After drowning in household waste for several weeks, the city of Saida in the south of the country can start breathing again, as the waste collection resumed this week, Mayor Mohammed al-Saoudi told L’Orient-Le Jour.
The New Trading and Contracting SAL (NTCC), the company in charge of water collection in the city, resumed its work on Monday after its contract was extended by Najib Mikati’s caretaker cabinet and after the authorities made a first payment of LL3.5 billion on Tuesday, according to Saoudi.
The Lebanese state owes NTCC LL30 billion in dues since the economic crisis began in 2019 — payment arrears that have contributed to disrupting the company’s work on several occasions.
“Garbage collection resumed this week in Saida,” Saoudi said.
“NTCC’s contract expired at the end of December, but it was extended for six months by the cabinet. The company received yesterday [Tuesday] LL3.5 billion of the LL30 billion that the state owes it,” he told L’Orient-Le Jour.
NTCC had interrupted its work in Saida almost a month ago due to a lack of cash to pay for fuel for garbage trucks and an accumulation of dues by the cabinet, said one of its employees who asked our correspondent in the area, Mountasser Abdallah, for anonymity.

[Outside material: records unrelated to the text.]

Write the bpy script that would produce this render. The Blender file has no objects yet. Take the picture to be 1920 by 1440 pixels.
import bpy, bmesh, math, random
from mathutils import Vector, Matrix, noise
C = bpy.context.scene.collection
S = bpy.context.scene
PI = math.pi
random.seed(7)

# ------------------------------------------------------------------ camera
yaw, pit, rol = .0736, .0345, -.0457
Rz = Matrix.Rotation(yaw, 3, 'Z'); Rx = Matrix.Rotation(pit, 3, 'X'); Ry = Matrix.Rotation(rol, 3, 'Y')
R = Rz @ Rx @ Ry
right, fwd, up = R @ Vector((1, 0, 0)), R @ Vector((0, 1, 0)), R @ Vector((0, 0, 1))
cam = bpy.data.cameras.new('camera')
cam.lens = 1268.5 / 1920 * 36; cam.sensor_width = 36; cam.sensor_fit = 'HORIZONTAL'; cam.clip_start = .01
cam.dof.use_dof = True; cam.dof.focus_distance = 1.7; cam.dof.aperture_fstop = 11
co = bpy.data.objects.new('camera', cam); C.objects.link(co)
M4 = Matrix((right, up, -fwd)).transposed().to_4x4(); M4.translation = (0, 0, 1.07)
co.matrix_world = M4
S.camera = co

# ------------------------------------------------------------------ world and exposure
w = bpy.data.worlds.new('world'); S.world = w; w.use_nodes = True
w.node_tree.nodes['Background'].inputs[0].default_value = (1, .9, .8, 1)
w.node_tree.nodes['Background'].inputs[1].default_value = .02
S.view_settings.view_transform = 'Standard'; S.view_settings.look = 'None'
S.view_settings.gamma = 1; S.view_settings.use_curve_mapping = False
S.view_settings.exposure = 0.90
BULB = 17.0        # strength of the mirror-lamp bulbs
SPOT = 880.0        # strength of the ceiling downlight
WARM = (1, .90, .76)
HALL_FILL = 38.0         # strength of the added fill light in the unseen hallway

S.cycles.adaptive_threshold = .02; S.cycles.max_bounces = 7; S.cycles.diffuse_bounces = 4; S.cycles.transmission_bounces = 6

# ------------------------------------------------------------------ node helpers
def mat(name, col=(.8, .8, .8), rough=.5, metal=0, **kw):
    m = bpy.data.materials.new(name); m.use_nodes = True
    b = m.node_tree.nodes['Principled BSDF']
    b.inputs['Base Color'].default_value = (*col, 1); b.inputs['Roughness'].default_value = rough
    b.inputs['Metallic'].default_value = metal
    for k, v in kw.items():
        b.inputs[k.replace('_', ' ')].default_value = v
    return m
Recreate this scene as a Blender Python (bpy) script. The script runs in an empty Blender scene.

Meanwhile, in a statement issued a week ago, NTCC said, “The company did not receive a penny from the federation of municipalities of Saida-Zahrani since Feb. 20, 2019. Not to mention that these amounts have lost their value with the devaluation of the Lebanese lira.”
For Saoudi, “the situation is still delicate, despite the extension of the company’s contract.”
“It will be necessary to ensure that it will be paid in time to continue its activities, otherwise we risk falling back into the same problem,” he said.
“But the [caretaker] prime minister has promised to intervene,” added Saoudi. He also revealed that the municipality of Saida launched a tender a month ago in a bid to sign a contract with a new waste collection company.
Individuals who pay for fuel
In order to cope with the accumulation of waste that sometimes overflows on the road or sidewalks, many citizen initiatives financed in recent weeks the purchase of fuel for NTCC’s garbage trucks, allowing it to transport large quantities of waste to public dumps, our correspondent reported.
With the cessation of collection, it was especially the poorest and most overcrowded neighborhoods of Saida that suffered from the crisis, such as Taamir, Ain al-Hilweh or Mieh Mieh.
“The solution must come from the authorities and not from the citizens. The fact that we have come to finance the collection of garbage ourselves shows how incapable and corrupt the officials are,” Walid Assi, a resident of Saida, told our newspaper.
Last week, it was Hezbollah that responded to calls for help from the city’s residents by offering fuel oil to NTCC truck drivers, which helped clear some neighborhoods. Piles of garbage are a recurring problem in Lebanon, and have been since before the economic crisis, amid a lack of a sustainable waste management plan.
In 2015, the country was plunged into an unprecedented crisis for several months, when the contract of waste company Sukleen, which had been responsible for the collection and treatment of waste in Beirut and Mount Lebanon since 1997, expired and the country’s main landfill, Naameh, closed.
A new emergency plan focusing on the creation of two new landfills was adopted in 2016. Since then, the coastal landfills of Burj Hammoud-Jdeideh and Costa Brava have become saturated and have been expanded more than once by the authorities, while no sustainable solution has been found yet.
Moreover, the waste problem is currently exacerbated by the economic collapse, as the government struggles to pay for basic services such as garbage collection.
No crisis in Beirut
Despite the crisis and the national currency’s depreciation, Lebanon’s capital seems to have avoided a new waste crisis for the moment, although collection interruptions have been noted at regular intervals in recent years.
“The collection is currently carried out in a normal way in Beirut starting at 6 a.m.,” Walid Bou Saad, the director of Ramco, the company in charge of garbage collection in Beirut and the northern suburbs, told our newspaper.
“If there is an accumulation of garbage in some neighborhoods at the end of the day, it is because we stop working at 4 p.m. The landfill in Jdeideh [to which the capital’s waste is sent] closes at 5 p.m.,” he added.